485 CEJMU Beers and Adders
485 : CEJMU Beers and Adders
- Author: Prof. Dr.-Ing. Matthias Jung, Philipp Wetzstein, Derek Christ, Jonathan Hager
- Description: Several projects to show in lectures. Includes a simple state-machine, a decoder and two 24 bit adders. Refer to documentation for details
- GitHub repository
- Clock: 12000000 Hz
How it works
The goal of our design is to be able to show different RTL designs on a real chip in our lectures. Therefore, an internal multiplexer selects different projects. The multiplexer is controlled by uio_in[1:0]. The following designs can be selected:
- state machine that models a vending machine
- decoder to attach the vending machine to a coin acceptor
- 24 bit Ripple Carry Adder
- 24 bit Carry Lookahead Adder
How to test
- 00: A state machine, which models a vending machine. This state machine outputs 1, if 1.50€ have been fed into it. Inputs are taken from ui_in[1:0] with the following meaning: 00 = 0€ (nothing changes), 01 = 0.50€, 10 = 1€, 11 = undefined
- 01: A module that decodes pulses coming from a coin acceptor into coin ids. The number of pulses is equivalent with the decoded id. With a second instance of the vending machine automaton, this module makes it possible to physically insert coins into the machine.

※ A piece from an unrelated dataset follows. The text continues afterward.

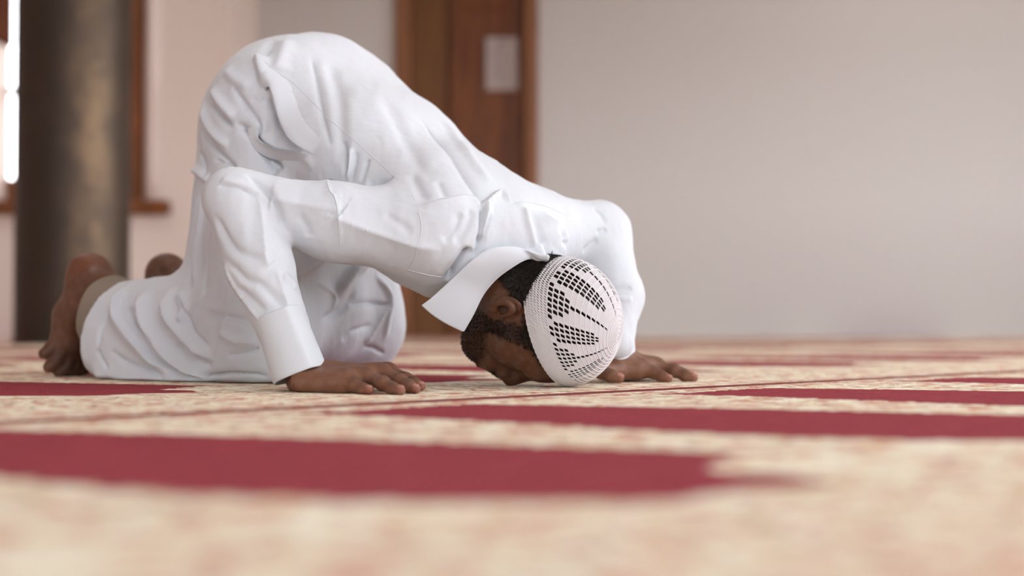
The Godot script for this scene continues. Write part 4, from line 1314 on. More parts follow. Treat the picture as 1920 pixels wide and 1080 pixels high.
	fold(3.28, 3.28, 2.55, [Vector3(-0.4769, 0.1622, -2.4081), Vector3(-0.4811, 0.1389, -2.4029), Vector3(-0.4878, 0.1080, -2.4009), Vector3(-0.4975, 0.0739, -2.4100), Vector3(-0.5068, 0.0463, -2.4243)])
	fold(4.1, 6.56, -6.8, [Vector3(-0.5278, 0.1189, -2.4314), Vector3(-0.5042, 0.1158, -2.4113), Vector3(-0.4761, 0.1116, -2.3962), Vector3(-0.4489, 0.1067, -2.3904), Vector3(-0.4283, 0.1026, -2.3905)])
	fold(5.74, -5.6, -8.5, [Vector3(-0.4828, 0.0466, -2.4089), Vector3(-0.4682, 0.0489, -2.4016), Vector3(-0.4505, 0.0524, -2.3951), Vector3(-0.4345, 0.0577, -2.3916), Vector3(-0.4229, 0.0623, -2.3914)])
	fold(4.1, -5.6, -10.2, [Vector3(-0.5267, 0.0104, -2.4588), Vector3(-0.5030, 0.0132, -2.4393), Vector3(-0.4717, 0.0157, -2.4175), Vector3(-0.4364, 0.0146, -2.4031), Vector3(-0.4097, 0.0126, -2.4044)])
	fold(6.56, 6.56, 6.8, [Vector3(-0.4960, 0.0900, -2.4063), Vector3(-0.4837, 0.0810, -2.4013), Vector3(-0.4670, 0.0721, -2.3963), Vector3(-0.4465, 0.0710, -2.3918), Vector3(-0.4300, 0.0722, -2.3907)])
	fold(14.76, 4.1, 15.3, [Vector3(-0.6970, 0.1789, -2.6247), Vector3(-0.7138, 0.1508, -2.5933), Vector3(-0.7149, 0.1167, -2.5733), Vector3(-0.6878, 0.0870, -2.5488), Vector3(-0.6599, 0.0625, -2.5302), Vector3(-0.6179, 0.0300, -2.5105), Vector3(-0.5461, 0.0044, -2.4715)])
	fold(3.28, 16.4, 18.7, [Vector3(-0.6510, 0.1696, -2.5677), Vector3(-0.6609, 0.1395, -2.5470), Vector3(-0.6546, 0.1061, -2.5309), Vector3(-0.6329, 0.0722, -2.5132), Vector3(-0.5951, 0.0398, -2.4938), Vector3(-0.5519, 0.0182, -2.4723), Vector3(-0.5210, 0.0049, -2.4578)])
	fold(3.28, 16.4, 18.7, [Vector3(-0.6037, 0.1648, -2.5228), Vector3(-0.6071, 0.1296, -2.5028), Vector3(-0.5942, 0.1024, -2.4884), Vector3(-0.5660, 0.0784, -2.4677), Vector3(-0.5370, 0.0558, -2.4458), Vector3(-0.5043, 0.0380, -2.4256)])
	fold(4.92, -4.8, -8.5, [Vector3(-0.5831, 0.1520, -2.4960), Vector3(-0.5743, 0.1360, -2.4804), Vector3(-0.5640, 0.1163, -2.4664), Vector3(-0.5557, 0.1005, -2.4577), Vector3(-0.5450, 0.0860, -2.4479), Vector3(-0.5260, 0.0715, -2.4325), Vector3(-0.5101, 0.0608, -2.4222)])
	fold(4.1, 4.1, -6.8, [Vector3(-0.7534, 0.0547, -2.5878), Vector3(-0.7506, 0.0477, -2.5874), Vector3(-0.7463, 0.0382, -2.5872), Vector3(-0.7381, 0.0272, -2.5823), Vector3(-0.7306, 0.0183, -2.5766)])
	fold(4.1, -6.4, -10.2, [Vector3(-0.7254, 0.0531, -2.5710), Vector3(-0.7152, 0.0446, -2.5663), Vector3(-0.6988, 0.0342, -2.5588), Vector3(-0.6745, 0.0268, -2.5440), Vector3(-0.6475, 0.0200, -2.5272), Vector3(-0.6199, 0.0116, -2.5108), Vector3(-0.5989, 0.0051, -2.4988)])
	fold(4.1, 4.1, -6.8, [Vector3(-0.7276, 0.1609, -2.6145), Vector3(-0.7304, 0.1385, -2.5947), Vector3(-0.7378, 0.1128, -2.5861), Vector3(-0.7441, 0.0976, -2.5850), Vector3(-0.7490, 0.0848, -2.5853), Vector3(-0.7511, 0.0690, -2.5854), Vector3(-0.7521, 0.0566, -2.5868)])
	fold(4.92, 4.92, -6.8, [Vector3(-0.6925, 0.1320, -2.5652), Vector3(-0.6873, 0.1215, -2.5572), Vector3(-0.6801, 0.1080, -2.5482), Vector3(-0.6705, 0.0941, -2.5391), Vector3(-0.6625, 0.0833, -2.5326)])
	fold(4.92, 4.92, -6.8, [Vector3(-0.6742, 0.1464, -2.5612), Vector3(-0.6739, 0.1338, -2.5532), Vector3(-0.6718, 0.1175, -2.5454), Vector3(-0.6634, 0.1022, -2.5359), Vector3(-0.6513, 0.0872, -2.5258), Vector3(-0.6340, 0.0722, -2.5139), Vector3(-0.6196, 0.0611, -2.5055)])
	fold(6.56, 6.56, -6.8, [Vector3(-0.5862, 0.0708, -2.4832), Vector3(-0.5726, 0.0582, -2.4748), Vector3(-0.5536, 0.0434, -2.4630), Vector3(-0.5301, 0.0329, -2.4477), Vector3(-0.5111, 0.0259, -2.4364)])
	fold(2.46, 8.2, 8.5, [Vector3(-0.7361, 0.0037, -2.5792), Vector3(-0.7054, 0.0041, -2.5613), Vector3(-0.6653, 0.0044, -2.5377), Vector3(-0.6270, 0.0040, -2.5157), Vector3(-0.5885, 0.0034, -2.4944), Vector3(-0.5468, 0.0032, -2.4723), Vector3(-0.5149, 0.0032, -2.4550)])
	fold(7.38, 9.84, 10.2, [Vector3(-0.5865, 0.1568, -2.5022), Vector3(-0.5778, 0.1430, -2.4865), Vector3(-0.5704, 0.1265, -2.4739), Vector3(-0.5718, 0.1131, -2.4725), Vector3(-0.5750, 0.1034, -2.4744)])
	fold(9.84, 11.48, 15.3, [Vector3(-0.2353, 0.2169, -2.3221), Vector3(-0.2762, 0.2194, -2.6260), Vector3(-0.2876, 0.2006, -2.5983), Vector3(-0.3032, 0.1737, -2.5736), Vector3(-0.3161, 0.1511, -2.5545)])
	fold(9.84, 9.84, 11.9, [Vector3(-0.3241, 0.2378, -2.5253), Vector3(-0.3352, 0.2201, -2.4953), Vector3(-0.3500, 0.2003, -2.4616), Vector3(-0.3670, 0.1882, -2.4381), Vector3(-0.3811, 0.1807, -2.4246)])
	fold(8.2, -8.2, 6.8, [Vector3(-0.3426, 0.1728, -2.4685), Vector3(-0.3348, 0.1673, -2.4917), Vector3(-0.3276, 0.1602, -2.5317), Vector3(-0.3215, 0.1537, -2.5463), Vector3(-0.3185, 0.1453, -2.5505), Vector3(-0.3224, 0.1304, -2.5421), Vector3(-0.3270, 0.1175, -2.5280)])
	fold(5.74, 7.38, 8.5, [Vector3(-0.2589, 0.1966, -2.6859), Vector3(-0.2422, 0.1690, -2.7136), Vector3(-0.2337, 0.1447, -2.7215), Vector3(-0.2389, 0.1080, -2.7117), Vector3(-0.2453, 0.0622, -2.7162)])
	fold(9.84, -11.48, 8.5, [Vector3(-0.2337, 0.1427, -2.7212), Vector3(-0.2440, 0.1225, -2.7057), Vector3(-0.2574, 0.0979, -2.6927), Vector3(-0.2697, 0.0771, -2.6840), Vector3(-0.2793, 0.0618, -2.6816)])
	fold(4.92, -4.8, -8.5, [Vector3(-0.2799, 0.0567, -2.6868), Vector3(-0.2721, 0.0556, -2.6968), Vector3(-0.2617, 0.0532, -2.7069), Vector3(-0.2514, 0.0477, -2.7194), Vector3(-0.2436, 0.0425, -2.7322)])
	fold(7.38, -5.6, -10.2, [Vector3(-0.2950, 0.1351, -2.5799), Vector3(-0.2806, 0.1375, -2.6055), Vector3(-0.2658, 0.1401, -2.6751), Vector3(-0.2477, 0.1386, -2.7024), Vector3(-0.2336, 0.1366, -2.7202)])
	fold(4.1, -4, -11.9, [Vector3(-0.2773, 0.0094, -2.7418), Vector3(-0.2635, 0.0132, -2.7491), Vector3(-0.2470, 0.0177, -2.7702)])
	fold(8.2, 8.2, -6.8, [Vector3(-0.3335, 0.1080, -2.4714), Vector3(-0.3251, 0.1151, -2.5363), Vector3(-0.3076, 0.1272, -2.5636), Vector3(-0.2932, 0.1480, -2.5845), Vector3(-0.2834, 0.1666, -2.6057)])
	fold(6.56, -6.4, -8.5, [Vector3(-0.3097, 0.0693, -2.5825), Vector3(-0.3004, 0.0783, -2.5884), Vector3(-0.2878, 0.0885, -2.6028), Vector3(-0.2743, 0.0943, -2.6525), Vector3(-0.2618, 0.0979, -2.6868)])
	fold(21.32, -24.6, 11.25, [Vector3(-0.2726, 0.2666, -2.2001), Vector3(-0.2661, 0.2625, -2.2009), Vector3(-0.2101, 0.2433, -2.2122), Vector3(-0.1498, 0.2262, -2.2177), Vector3(-0.1084, 0.2197, -2.2214)])
	fold(19.68, -22.96, 10, [Vector3(-0.3759, 0.2946, -2.1995), Vector3(-0.3669, 0.2931, -2.2005), Vector3(-0.3227, 0.2850, -2.2033), Vector3(-0.2744, 0.2757, -2.2009), Vector3(-0.2646, 0.2742, -2.2020)])
	fold(6.56, 2.05, 2.3, [Vector3(-0.3142, 0.3438, -2.3695), Vector3(-0.2870, 0.3168, -2.2239), Vector3(-0.2763, 0.2988, -2.2094), Vector3(-0.2714, 0.2825, -2.2029), Vector3(-0.2685, 0.2649, -2.2006), Vector3(-0.2664, 0.2420, -2.2044), Vector3(-0.2659, 0.2235, -2.2143)])
	fold(4.1, 5.74, -8.05, [Vector3(-0.4136, 0.3347, -2.2105), Vector3(-0.3981, 0.3224, -2.2063), Vector3(-0.3805, 0.3065, -2.2023), Vector3(-0.3701, 0.2919, -2.2000), Vector3(-0.3635, 0.2773, -2.2002), Vector3(-0.3608, 0.2612, -2.2028), Vector3(-0.3598, 0.2486, -2.2036)])
	fold(3.28, 4.92, -5.75, [Vector3(-0.4551, 0.3149, -2.1947), Vector3(-0.4411, 0.3133, -2.1912), Vector3(-0.4239, 0.3105, -2.1915), Vector3(-0.4067, 0.3042, -2.1933), Vector3(-0.3934, 0.2984, -2.1956)])
	fold(8.2, 8.2, 4.6, [Vector3(-0.4526, 0.3243, -2.1983), Vector3(-0.4424, 0.3222, -2.1948), Vector3(-0.4286, 0.3189, -2.1939), Vector3(-0.4110, 0.3130, -2.1957), Vector3(-0.3963, 0.3078, -2.1982)])
	fold(11.48, -14.76, 6.25, [Vector3(-0.3930, 0.3044, -2.1979), Vector3(-0.3888, 0.2788, -2.1919), Vector3(-0.3826, 0.2470, -2.1779), Vector3(-0.3771, 0.2199, -2.1607), Vector3(-0.3734, 0.1993, -2.1543), Vector3(-0.3698, 0.1912, -2.1538), Vector3(-0.3670, 0.1888, -2.1544)])
	fold(7.38, 7.38, -6.9, [Vector3(-0.4602, 0.2729, -2.1963), Vector3(-0.4532, 0.2577, -2.1928), Vector3(-0.4426, 0.2391, -2.1836), Vector3(-0.4322, 0.2252, -2.1736), Vector3(-0.4176, 0.2134, -2.1609), Vector3(-0.3925, 0.2034, -2.1523), Vector3(-0.3718, 0.1969, -2.1543)])
	fold(5.74, 7.38, -5.75, [Vector3(-0.4470, 0.2066, -2.1898), Vector3(-0.4239, 0.1871, -2.1617), Vector3(-0.4022, 0.1678, -2.1533), Vector3(-0.3914, 0.1646, -2.1502), Vector3(-0.3803, 0.1612, -2.1483), Vector3(-0.3577, 0.1410, -2.1442), Vector3(-0.3383, 0.1217, -2.1434)])
	fold(6.56, 6.56, -4.6, [Vector3(-0.4186, 0.1568, -2.1671), Vector3(-0.4087, 0.1499, -2.1609), Vector3(-0.3955, 0.1403, -2.1524), Vector3(-0.3807, 0.1279, -2.1449), Vector3(-0.3691, 0.1176, -2.1400)])
	fold(3.28, 2.46, 4.6, [Vector3(-0.4444, 0.1965, -2.1855), Vector3(-0.4342, 0.1791, -2.1734), Vector3(-0.4235, 0.1585, -2.1716), Vector3(-0.4124, 0.1432, -2.1675), Vector3(-0.4006, 0.1298, -2.1583), Vector3(-0.3894, 0.1171, -2.1505), Vector3(-0.3812, 0.1080, -2.1454)])
	fold(8.2, -11.48, 5, [Vector3(-0.3602, 0.1889, -2.1577), Vector3(-0.3554, 0.1749, -2.1568), Vector3(-0.3488, 0.1564, -2.1529), Vector3(-0.3421, 0.1370, -2.1480), Vector3(-0.3368, 0.1217, -2.1442)])
	fold(8.2, 8.2, 5.75, [Vector3(-0.3500, 0.1728, -2.1597), Vector3(-0.3443, 0.1705, -2.1636), Vector3(-0.3376, 0.1666, -2.1691), Vector3(-0.3327, 0.1593, -2.1716), Vector3(-0.3292, 0.1528, -2.1727)])
	fold(5.74, 5.74, -3.45, [Vector3(-0.1995, 0.2742, -2.2143), Vector3(-0.1883, 0.2669, -2.2133), Vector3(-0.1745, 0.2575, -2.2130), Vector3(-0.1625, 0.2482, -2.2134), Vector3(-0.1538, 0.2410, -2.2143)])
	fold(6.56, 6.56, -3.45, [Vector3(-0.3308, 0.2733, -2.2023), Vector3(-0.3249, 0.2641, -2.2028), Vector3(-0.3186, 0.2528, -2.2045), Vector3(-0.3162, 0.2434, -2.2076), Vector3(-0.3154, 0.2366, -2.2112)])
	fold(3.28, 4.92, -4.6, [Vector3(0.1491, 0.2646, -2.5138), Vector3(0.1534, 0.2645, -2.5160), Vector3(0.1588, 0.2649, -2.5184), Vector3(0.1643, 0.2670, -2.5211), Vector3(0.1686, 0.2690, -2.5235)])
	fold(4.92, 6.56, -4.6, [Vector3(0.1222, 0.2302, -2.5050), Vector3(0.1284, 0.2332, -2.5076), Vector3(0.1366, 0.2380, -2.5098), Vector3(0.1456, 0.2451, -2.5119), Vector3(0.1529, 0.2514, -2.5143)])
	fold(4.1, 5.74, -4.6, [Vector3(0.1732, 0.1589, -2.4703), Vector3(0.1804, 0.1607, -2.4703), Vector3(0.1900, 0.1627, -2.4717), Vector3(0.2011, 0.1635, -2.4752), Vector3(0.2102, 0.1638, -2.4802)])
	fold(4.92, 4.92, 3.45, [Vector3(0.1758, 0.1450, -2.4668), Vector3(0.1830, 0.1451, -2.4667), Vector3(0.1925, 0.1450, -2.4681), Vector3(0.2026, 0.1441, -2.4716), Vector3(0.2108, 0.1433, -2.4764)])
	fold(4.92, 4.92, -3.45, [Vector3(0.1427, 0.3077, -2.5327), Vector3(0.1492, 0.3041, -2.5326), Vector3(0.1568, 0.2981, -2.5314), Vector3(0.1622, 0.2877, -2.5278), Vector3(0.1659, 0.2786, -2.5256)])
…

- 10: Ripple Carry Adder with 24 bit input and 25 bit output
- 11: Carry Lookahead Adder with 24 bit input and 25 bit output
Since we only have 8 bit input and output, an internal logic is responsible for taking the inputs in 8 bit chunks and outputting the results in 8 bit chunks. This logic can be used as follows:
- Select the adder you want to use: uio_in[1:0] == 10 (RCA) or 11 (CLA)
- Reset the chip for at least one cycle
- ui_in[7:0] should now be assigned a[23:16]
- Wait for one cycle, repeat with a[15:8], a[7:0]
- Repeat with b[23:16], b[15:8], b[7:0]
- The inputs are now read into the design and will be send to the adders by asserting uio_in[2] to 1 (this is done to have a reference signal when measuring)
- If you are ready to read the outputs, set uio_in[3] to 1 and wait one cycle
- z[23:16] can now be read from uo_out
- Wait one cycle, z[15:8] can now be read
- Repeat for z[7:0]
Note that the overflows of both adders are always brought out to uio_out[7:6] to allow measurements. A reset upon changing the design is required to ensure valid results
External hardware
No external hardware is strictly required. Since the goal of both adders is to measure the difference in execution speed, an oscilloscope is helpful. The decoder for the coin acceptor was designed for the HX-916
IO
| # | Input | Output | Bidirectional |
|---|---|---|---|
| 0 | Multiplexed to all designs (refer to documentation for details) | Multiplexed from all designs (refer to documentation for details) | Select design (input) |
| 1 | ... | ... | Select design (input) |
| 2 | ... | ... | start_calc |
| 3 | ... | ... | output_result |
| 4 | ... | ... | unused |
| 5 | ... | ... | unused |
| 6 | ... | ... | overflow bit of RCA (output) |
| 7 | ... | ... | overflow bit of CLA (output) |